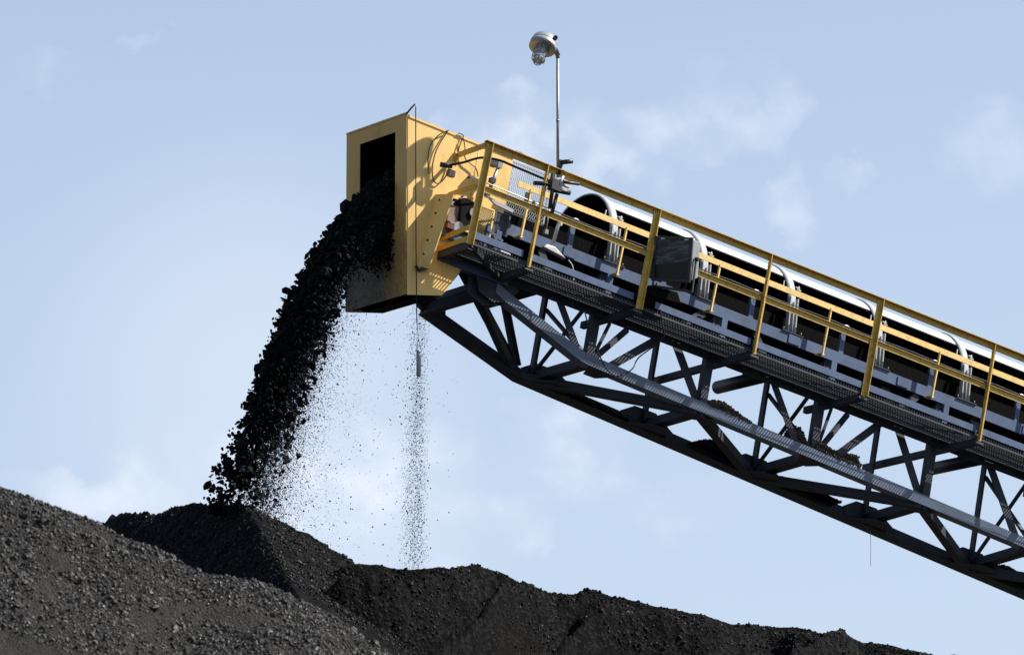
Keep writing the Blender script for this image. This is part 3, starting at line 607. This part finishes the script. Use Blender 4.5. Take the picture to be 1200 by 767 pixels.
def heap(u0,u1,hfun,w0,w1,base,label,m='spill',seed=3,sz=.014,dens=2600):
    r=np.random.default_rng(seed); cs=[];ss=[]
    n=int(dens*(u1-u0)*(w1-w0)*6)
    for _ in range(n):
        u=r.uniform(u0,u1); w=r.uniform(w0,w1); h=hfun((u-u0)/(u1-u0))*max(0,1-abs((w-(w0+w1)/2)/((w1-w0)/2))**2.5)
        n_=base(u)+h*r.uniform(0,1)**.5; cs.append(tuple(S(u,w,n_))); ss.append(sz*r.uniform(.6,1.5))
    v,f=lumps_mesh(cs,ss,seed=seed)
    return tag(np_obj('coal_heap',v,f,M[m]),label,'coal heap','small coal heaps caught on the truss')
import math as _m
heap(4.50,5.12,lambda t:.12*_m.sin(_m.pi*t**.7)+.01,.0,.24,lambda u:L_at(near,u),'low brownish coal ridge lying along the near lower chord, left of the middle',seed=3)
heap(5.72,6.0,lambda t:.22*_m.sin(_m.pi*(.2+.8*t)),.02,.26,lambda u:L_at(near,u),'rounded brown coal lump at the foot of a truss upright',seed=4)
heap(6.05,6.70,lambda t:.10+.10*abs(t-.45),.0,.22,lambda u:L_at(near,u)+.01,'saddle-shaped brown coal heap right of the rounded lump',seed=5)
heap(5.1,5.75,lambda t:.13*_m.sin(_m.pi*t)+.0,.95,1.22,lambda u:L_at(far,u)-.04,'dark coal heap on the far lower chord, below the brown ridge',m='coallump',seed=6)
heap(6.3,7.2,lambda t:.07*_m.sin(_m.pi*t)+.0,.95,1.2,lambda u:L_at(far,u)-.04,'long thin dark coal heap on the far lower chord, right of the middle',m='coallump',seed=7)
heap(3.2,4.2,lambda t:.04*_m.sin(_m.pi*t)+.015,1.1,1.22,lambda u:L_at(far,u)-.08,'thin dark coal streak on the far lower chord near its left end',m='coallump',seed=8)
heap(9.5,10.2,lambda t:.13*_m.sin(_m.pi*t)+.0,.95,1.22,lambda u:L_at(far,u)-.04,'dark coal heap on the far lower chord at the right edge of the picture',m='coallump',seed=9)

# ================================================================ FALLING COAL
down=np.array([0,0,-1.]); hx=np.array(HX); wx=np.array(WX); org=np.array(ORG); nx=np.array(NX); ux=np.array(UX)
def clump(n,seed):
    return None
# dense body: lumps leave the head pulley with the belt and fall in a parabola; they travel in clusters
r=np.random.default_rng(11)
def traj(t,v,vy,w,zo,ho=0.0):
    return org[None]+wx[None]*w[:,None]+(-hx)[None]*(v*t-.05+ho)[:,None]+np.array([0,0,1.])[None]*(zo-vy*t-4.9*t*t)[:,None]
n=34000
t=r.uniform(-.14,.74,n); w=r.uniform(.24,.90,n); zo=r.uniform(-.98,-.62,n)
v=r.triangular(2.62,3.08,3.14,n); cl=np.array([noise.noise(V((a*9.,b*5.,3.3))) for a,b in zip(t,w)]); v=np.where(r.uniform(size=n)<.26,r.uniform(2.15,2.75,n),v)+.16*cl*np.clip(t/.3,.1,1)
pos=traj(t,v,2.34+r.normal(0,.05,n),w,zo)
# break-up into clusters further down
def fieldnoise(p,s):
    return np.array([noise.noise(V((a*s,b*s,c*s))) for a,b,c in p])
fall=np.clip((t-.12)/.5,0,1)
nf=fieldnoise(pos,6.0)*.6+fieldnoise(pos+7,14.0)*.4
keep=(nf>(-.65+.68*fall))&(r.uniform(size=n)<1-.35*fall)&(pos[:,2]>9.3)
size=r.uniform(.007,.024,n)*(1+r.uniform(size=n)**7*2.1)
nb=8000; tb=r.uniform(-.05,.22,nb); wb=r.uniform(.22,.62,nb)
pb_=traj(tb,r.uniform(.1,2.6,nb)*np.clip(1.15-wb,0.3,1),2.2+0*tb,wb,r.uniform(-1.05,-.7,nb)); kb=r.uniform(size=nb)<np.clip(1.25-tb*4.2,0,1)
pos=np.concatenate([pos[keep],pb_[kb]]); size=np.concatenate([size[keep],r.uniform(.006,.02,nb)[kb]])
v_,f_=lumps_mesh(pos,size,seed=12)
tag(np_obj('falling_coal',v_,f_,M['stream']),'thick black stream of coal lumps pouring from the yellow box onto the pile','falling coal',kind='stuff')
# loose grit: slower material peeling off to the right of the body
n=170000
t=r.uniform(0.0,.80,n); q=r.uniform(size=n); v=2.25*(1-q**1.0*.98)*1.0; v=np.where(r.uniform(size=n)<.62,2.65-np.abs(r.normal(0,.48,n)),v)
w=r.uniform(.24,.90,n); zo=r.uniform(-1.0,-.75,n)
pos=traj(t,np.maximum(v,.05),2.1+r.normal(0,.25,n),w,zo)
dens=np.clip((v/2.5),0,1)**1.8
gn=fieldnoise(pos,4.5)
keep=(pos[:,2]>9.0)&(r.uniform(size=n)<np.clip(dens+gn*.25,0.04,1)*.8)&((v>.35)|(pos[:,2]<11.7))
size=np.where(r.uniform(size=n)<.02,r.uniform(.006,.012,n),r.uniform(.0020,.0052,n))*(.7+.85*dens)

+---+

Required task: Repeat the material above in full and exactly, apart from the pictures.

The result:
Keep writing the Blender script for this image. This is part 3, starting at line 607. This part finishes the script. Use Blender 4.5. Take the picture to be 1200 by 767 pixels.
def heap(u0,u1,hfun,w0,w1,base,label,m='spill',seed=3,sz=.014,dens=2600):
    r=np.random.default_rng(seed); cs=[];ss=[]
    n=int(dens*(u1-u0)*(w1-w0)*6)
    for _ in range(n):
        u=r.uniform(u0,u1); w=r.uniform(w0,w1); h=hfun((u-u0)/(u1-u0))*max(0,1-abs((w-(w0+w1)/2)/((w1-w0)/2))**2.5)
        n_=base(u)+h*r.uniform(0,1)**.5; cs.append(tuple(S(u,w,n_))); ss.append(sz*r.uniform(.6,1.5))
    v,f=lumps_mesh(cs,ss,seed=seed)
    return tag(np_obj('coal_heap',v,f,M[m]),label,'coal heap','small coal heaps caught on the truss')
import math as _m
heap(4.50,5.12,lambda t:.12*_m.sin(_m.pi*t**.7)+.01,.0,.24,lambda u:L_at(near,u),'low brownish coal ridge lying along the near lower chord, left of the middle',seed=3)
heap(5.72,6.0,lambda t:.22*_m.sin(_m.pi*(.2+.8*t)),.02,.26,lambda u:L_at(near,u),'rounded brown coal lump at the foot of a truss upright',seed=4)
heap(6.05,6.70,lambda t:.10+.10*abs(t-.45),.0,.22,lambda u:L_at(near,u)+.01,'saddle-shaped brown coal heap right of the rounded lump',seed=5)
heap(5.1,5.75,lambda t:.13*_m.sin(_m.pi*t)+.0,.95,1.22,lambda u:L_at(far,u)-.04,'dark coal heap on the far lower chord, below the brown ridge',m='coallump',seed=6)
heap(6.3,7.2,lambda t:.07*_m.sin(_m.pi*t)+.0,.95,1.2,lambda u:L_at(far,u)-.04,'long thin dark coal heap on the far lower chord, right of the middle',m='coallump',seed=7)
heap(3.2,4.2,lambda t:.04*_m.sin(_m.pi*t)+.015,1.1,1.22,lambda u:L_at(far,u)-.08,'thin dark coal streak on the far lower chord near its left end',m='coallump',seed=8)
heap(9.5,10.2,lambda t:.13*_m.sin(_m.pi*t)+.0,.95,1.22,lambda u:L_at(far,u)-.04,'dark coal heap on the far lower chord at the right edge of the picture',m='coallump',seed=9)

# ================================================================ FALLING COAL
down=np.array([0,0,-1.]); hx=np.array(HX); wx=np.array(WX); org=np.array(ORG); nx=np.array(NX); ux=np.array(UX)
def clump(n,seed):
    return None
# dense body: lumps leave the head pulley with the belt and fall in a parabola; they travel in clusters
r=np.random.default_rng(11)
def traj(t,v,vy,w,zo,ho=0.0):
    return org[None]+wx[None]*w[:,None]+(-hx)[None]*(v*t-.05+ho)[:,None]+np.array([0,0,1.])[None]*(zo-vy*t-4.9*t*t)[:,None]
n=34000
t=r.uniform(-.14,.74,n); w=r.uniform(.24,.90,n); zo=r.uniform(-.98,-.62,n)
v=r.triangular(2.62,3.08,3.14,n); cl=np.array([noise.noise(V((a*9.,b*5.,3.3))) for a,b in zip(t,w)]); v=np.where(r.uniform(size=n)<.26,r.uniform(2.15,2.75,n),v)+.16*cl*np.clip(t/.3,.1,1)
pos=traj(t,v,2.34+r.normal(0,.05,n),w,zo)
# break-up into clusters further down
def fieldnoise(p,s):
    return np.array([noise.noise(V((a*s,b*s,c*s))) for a,b,c in p])
fall=np.clip((t-.12)/.5,0,1)
nf=fieldnoise(pos,6.0)*.6+fieldnoise(pos+7,14.0)*.4
keep=(nf>(-.65+.68*fall))&(r.uniform(size=n)<1-.35*fall)&(pos[:,2]>9.3)
size=r.uniform(.007,.024,n)*(1+r.uniform(size=n)**7*2.1)
nb=8000; tb=r.uniform(-.05,.22,nb); wb=r.uniform(.22,.62,nb)
pb_=traj(tb,r.uniform(.1,2.6,nb)*np.clip(1.15-wb,0.3,1),2.2+0*tb,wb,r.uniform(-1.05,-.7,nb)); kb=r.uniform(size=nb)<np.clip(1.25-tb*4.2,0,1)
pos=np.concatenate([pos[keep],pb_[kb]]); size=np.concatenate([size[keep],r.uniform(.006,.02,nb)[kb]])
v_,f_=lumps_mesh(pos,size,seed=12)
tag(np_obj('falling_coal',v_,f_,M['stream']),'thick black stream of coal lumps pouring from the yellow box onto the pile','falling coal',kind='stuff')
# loose grit: slower material peeling off to the right of the body
n=170000
t=r.uniform(0.0,.80,n); q=r.uniform(size=n); v=2.25*(1-q**1.0*.98)*1.0; v=np.where(r.uniform(size=n)<.62,2.65-np.abs(r.normal(0,.48,n)),v)
w=r.uniform(.24,.90,n); zo=r.uniform(-1.0,-.75,n)
pos=traj(t,np.maximum(v,.05),2.1+r.normal(0,.25,n),w,zo)
dens=np.clip((v/2.5),0,1)**1.8
gn=fieldnoise(pos,4.5)
keep=(pos[:,2]>9.0)&(r.uniform(size=n)<np.clip(dens+gn*.25,0.04,1)*.8)&((v>.35)|(pos[:,2]<11.7))
size=np.where(r.uniform(size=n)<.02,r.uniform(.006,.012,n),r.uniform(.0020,.0052,n))*(.7+.85*dens)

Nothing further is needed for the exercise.